Le jeûne : au sens strict, le jeûne nous est demandé le Mercredi des Cendres et le Vendredi Saint et l’abstinence (le fait de ne pas manger de viande) tous les vendredis de Carême. Mais le jeûne est beaucoup plus que cela. C’est l’invitation à créer un vide dans le trop plein de nos vies, à dégager un espace pour Dieu et pour les autres, à prendre de la distance par rapport à tout ce qui entrave notre liberté (cf. ce que je disais plus haut). De quoi demandons-nous au Seigneur de nous libérer ? Des gens font des régimes pour perdre du poids et se sentir mieux avec eux-mêmes. Quel régime spirituel allons-nous mettre en œuvre pendant ce Carême, pour être plus libres et donc plus disponibles, plus accueillants à Dieu et aux autres ?
L’aumône : l’aumône n’est pas que le don de cette piécette à quelqu’un qui est en situation de précarité. Elle désigne tout ce qui est partage, attention aux autres, don de soi et solidarité. Comment, pendant ce Carême, puis-je grandir en fraternité, apprendre à devenir le prochain de l’autre ? A l’image du bon samaritain de la parabole évangélique, demandons à Dieu de nous donner l’œil qui sait voir, le cœur qui sait aimer, les mains qui se tendent et qui savent aider.
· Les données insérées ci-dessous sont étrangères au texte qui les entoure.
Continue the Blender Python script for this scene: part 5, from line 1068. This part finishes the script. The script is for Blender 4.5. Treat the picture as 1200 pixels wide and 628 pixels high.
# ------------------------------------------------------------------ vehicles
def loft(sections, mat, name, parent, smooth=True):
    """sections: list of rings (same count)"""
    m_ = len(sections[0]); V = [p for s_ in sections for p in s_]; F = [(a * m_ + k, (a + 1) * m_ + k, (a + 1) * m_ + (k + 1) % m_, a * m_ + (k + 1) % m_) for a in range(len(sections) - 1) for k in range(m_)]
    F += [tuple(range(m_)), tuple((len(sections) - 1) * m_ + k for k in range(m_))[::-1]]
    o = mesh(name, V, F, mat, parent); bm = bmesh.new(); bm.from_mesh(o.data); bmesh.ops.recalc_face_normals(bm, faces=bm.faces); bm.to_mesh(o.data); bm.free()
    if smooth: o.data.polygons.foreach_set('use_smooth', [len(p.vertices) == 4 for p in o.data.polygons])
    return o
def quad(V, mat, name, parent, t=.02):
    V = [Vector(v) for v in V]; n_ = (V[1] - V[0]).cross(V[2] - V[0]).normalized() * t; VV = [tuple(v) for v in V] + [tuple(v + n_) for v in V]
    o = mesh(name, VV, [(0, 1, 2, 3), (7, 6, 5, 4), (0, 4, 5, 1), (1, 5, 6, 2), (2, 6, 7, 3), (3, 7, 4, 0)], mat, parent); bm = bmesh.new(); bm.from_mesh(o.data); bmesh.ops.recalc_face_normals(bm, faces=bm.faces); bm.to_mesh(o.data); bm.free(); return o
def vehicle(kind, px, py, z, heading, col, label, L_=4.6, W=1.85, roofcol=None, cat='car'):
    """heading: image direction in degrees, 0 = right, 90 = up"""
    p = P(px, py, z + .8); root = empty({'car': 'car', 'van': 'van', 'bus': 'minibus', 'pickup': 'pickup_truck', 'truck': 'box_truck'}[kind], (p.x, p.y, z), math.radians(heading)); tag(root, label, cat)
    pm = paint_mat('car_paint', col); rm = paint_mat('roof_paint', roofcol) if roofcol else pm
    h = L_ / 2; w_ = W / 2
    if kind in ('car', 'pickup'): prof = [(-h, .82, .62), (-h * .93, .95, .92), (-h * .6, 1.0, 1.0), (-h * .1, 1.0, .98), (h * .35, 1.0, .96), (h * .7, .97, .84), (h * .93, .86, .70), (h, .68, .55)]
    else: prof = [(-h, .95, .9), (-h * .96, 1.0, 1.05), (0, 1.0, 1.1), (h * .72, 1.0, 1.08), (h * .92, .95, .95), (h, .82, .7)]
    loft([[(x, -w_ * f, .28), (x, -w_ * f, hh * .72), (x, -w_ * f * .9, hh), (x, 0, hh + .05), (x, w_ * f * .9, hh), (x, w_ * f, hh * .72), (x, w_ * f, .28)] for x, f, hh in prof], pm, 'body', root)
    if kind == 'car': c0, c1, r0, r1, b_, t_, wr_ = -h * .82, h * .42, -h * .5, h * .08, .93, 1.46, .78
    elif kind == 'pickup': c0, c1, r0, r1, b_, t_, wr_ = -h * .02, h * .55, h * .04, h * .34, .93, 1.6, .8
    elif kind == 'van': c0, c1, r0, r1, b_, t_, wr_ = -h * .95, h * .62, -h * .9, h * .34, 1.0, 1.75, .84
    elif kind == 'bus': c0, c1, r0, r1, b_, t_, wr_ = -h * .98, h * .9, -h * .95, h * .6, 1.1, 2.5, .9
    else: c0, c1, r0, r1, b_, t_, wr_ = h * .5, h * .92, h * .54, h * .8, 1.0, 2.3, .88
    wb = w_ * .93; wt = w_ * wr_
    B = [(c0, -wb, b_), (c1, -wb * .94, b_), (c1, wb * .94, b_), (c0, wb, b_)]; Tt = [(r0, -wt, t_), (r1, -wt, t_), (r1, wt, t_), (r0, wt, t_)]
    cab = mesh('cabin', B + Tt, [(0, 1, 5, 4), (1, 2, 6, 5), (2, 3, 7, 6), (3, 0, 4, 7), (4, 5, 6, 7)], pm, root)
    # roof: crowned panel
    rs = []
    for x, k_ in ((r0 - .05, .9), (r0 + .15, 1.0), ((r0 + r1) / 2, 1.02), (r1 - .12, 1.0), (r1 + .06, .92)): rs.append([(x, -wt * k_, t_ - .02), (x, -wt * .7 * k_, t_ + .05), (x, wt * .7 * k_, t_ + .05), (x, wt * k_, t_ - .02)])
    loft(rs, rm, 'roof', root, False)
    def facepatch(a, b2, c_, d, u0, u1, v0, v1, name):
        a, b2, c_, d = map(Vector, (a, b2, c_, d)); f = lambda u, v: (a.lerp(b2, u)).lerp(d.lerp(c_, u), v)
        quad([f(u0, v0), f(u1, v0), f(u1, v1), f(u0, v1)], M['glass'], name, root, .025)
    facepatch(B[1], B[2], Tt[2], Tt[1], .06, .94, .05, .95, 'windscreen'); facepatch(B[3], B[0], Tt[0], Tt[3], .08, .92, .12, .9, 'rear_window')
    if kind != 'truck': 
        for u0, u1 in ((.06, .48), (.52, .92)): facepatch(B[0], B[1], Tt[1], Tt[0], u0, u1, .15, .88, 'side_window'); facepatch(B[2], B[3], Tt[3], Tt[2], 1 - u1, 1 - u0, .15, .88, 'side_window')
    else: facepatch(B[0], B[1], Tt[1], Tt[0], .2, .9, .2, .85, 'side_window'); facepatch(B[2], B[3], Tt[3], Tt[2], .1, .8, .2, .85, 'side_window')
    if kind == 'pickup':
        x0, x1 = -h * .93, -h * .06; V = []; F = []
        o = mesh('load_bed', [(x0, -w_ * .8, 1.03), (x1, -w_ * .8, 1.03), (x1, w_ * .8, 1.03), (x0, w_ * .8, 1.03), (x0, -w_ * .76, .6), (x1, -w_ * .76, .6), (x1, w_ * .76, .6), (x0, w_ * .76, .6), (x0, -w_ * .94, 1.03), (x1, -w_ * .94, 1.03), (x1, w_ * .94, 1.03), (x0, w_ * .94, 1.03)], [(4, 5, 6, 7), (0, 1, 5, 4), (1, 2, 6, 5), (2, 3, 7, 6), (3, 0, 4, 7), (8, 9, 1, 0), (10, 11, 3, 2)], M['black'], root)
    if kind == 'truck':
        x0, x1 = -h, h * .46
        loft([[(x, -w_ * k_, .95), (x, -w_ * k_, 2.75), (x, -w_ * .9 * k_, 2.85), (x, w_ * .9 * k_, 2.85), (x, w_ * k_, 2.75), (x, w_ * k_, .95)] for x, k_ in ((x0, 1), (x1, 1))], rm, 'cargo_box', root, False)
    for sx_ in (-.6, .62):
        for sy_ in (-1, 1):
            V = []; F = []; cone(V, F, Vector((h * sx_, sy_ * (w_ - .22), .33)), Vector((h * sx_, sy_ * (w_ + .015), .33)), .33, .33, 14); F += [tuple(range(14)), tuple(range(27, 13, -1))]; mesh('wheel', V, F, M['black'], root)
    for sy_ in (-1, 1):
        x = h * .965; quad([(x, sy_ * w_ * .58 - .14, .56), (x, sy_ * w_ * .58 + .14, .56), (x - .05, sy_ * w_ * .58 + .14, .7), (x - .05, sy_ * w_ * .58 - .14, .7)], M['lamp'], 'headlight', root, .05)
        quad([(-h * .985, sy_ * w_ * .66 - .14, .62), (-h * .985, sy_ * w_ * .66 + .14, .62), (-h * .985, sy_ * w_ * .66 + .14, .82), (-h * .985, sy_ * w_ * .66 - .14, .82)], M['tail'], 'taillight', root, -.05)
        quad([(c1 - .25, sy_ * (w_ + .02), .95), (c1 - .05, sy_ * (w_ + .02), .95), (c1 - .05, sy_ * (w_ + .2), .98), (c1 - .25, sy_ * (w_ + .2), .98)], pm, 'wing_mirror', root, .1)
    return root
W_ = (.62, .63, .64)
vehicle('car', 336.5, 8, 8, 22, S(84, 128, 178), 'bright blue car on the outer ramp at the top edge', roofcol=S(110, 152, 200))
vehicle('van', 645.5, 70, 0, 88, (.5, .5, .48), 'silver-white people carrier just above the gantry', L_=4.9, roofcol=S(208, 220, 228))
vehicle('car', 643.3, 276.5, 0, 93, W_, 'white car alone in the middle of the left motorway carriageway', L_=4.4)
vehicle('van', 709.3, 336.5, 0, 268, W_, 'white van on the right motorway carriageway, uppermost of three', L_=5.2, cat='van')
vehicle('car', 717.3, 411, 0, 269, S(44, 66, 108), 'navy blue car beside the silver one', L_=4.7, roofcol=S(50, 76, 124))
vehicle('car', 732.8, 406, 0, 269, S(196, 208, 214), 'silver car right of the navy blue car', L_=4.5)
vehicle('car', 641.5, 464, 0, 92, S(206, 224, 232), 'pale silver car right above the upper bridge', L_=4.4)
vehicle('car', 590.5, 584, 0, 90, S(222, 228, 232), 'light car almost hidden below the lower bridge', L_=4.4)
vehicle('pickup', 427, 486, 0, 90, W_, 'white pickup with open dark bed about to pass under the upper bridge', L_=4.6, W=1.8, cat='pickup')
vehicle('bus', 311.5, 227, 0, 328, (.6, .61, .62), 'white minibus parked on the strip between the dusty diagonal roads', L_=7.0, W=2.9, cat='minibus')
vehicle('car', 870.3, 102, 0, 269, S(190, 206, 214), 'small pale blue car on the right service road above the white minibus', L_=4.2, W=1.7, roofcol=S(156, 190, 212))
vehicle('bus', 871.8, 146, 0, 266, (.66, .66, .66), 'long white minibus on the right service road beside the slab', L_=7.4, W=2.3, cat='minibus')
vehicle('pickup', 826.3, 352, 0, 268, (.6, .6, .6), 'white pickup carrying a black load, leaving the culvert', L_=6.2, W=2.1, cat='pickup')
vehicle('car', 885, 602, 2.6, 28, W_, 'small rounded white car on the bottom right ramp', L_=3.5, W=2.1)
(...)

Frères et sœurs, nous allons recevoir les Cendres. Que cette procession soit pour nous l’occasion d’aller à la rencontre du Seigneur et de prendre avec lui la route qui conduit à Pâques ! Je vous laisse sur ces paroles de ce poète qu’était le Père Jean DEBRUYNNE, qui nous a quittés il y a quelques années : « Ce Jésus ne parle que de marche, il n’aligne pas les vérités, ne tient pas de catalogue, ne prend pas de décret. Il s’en tient au bâton, à la ceinture et aux sandales. Tout le reste est, pour lui, superflu ». Bonne route à tous. Amen.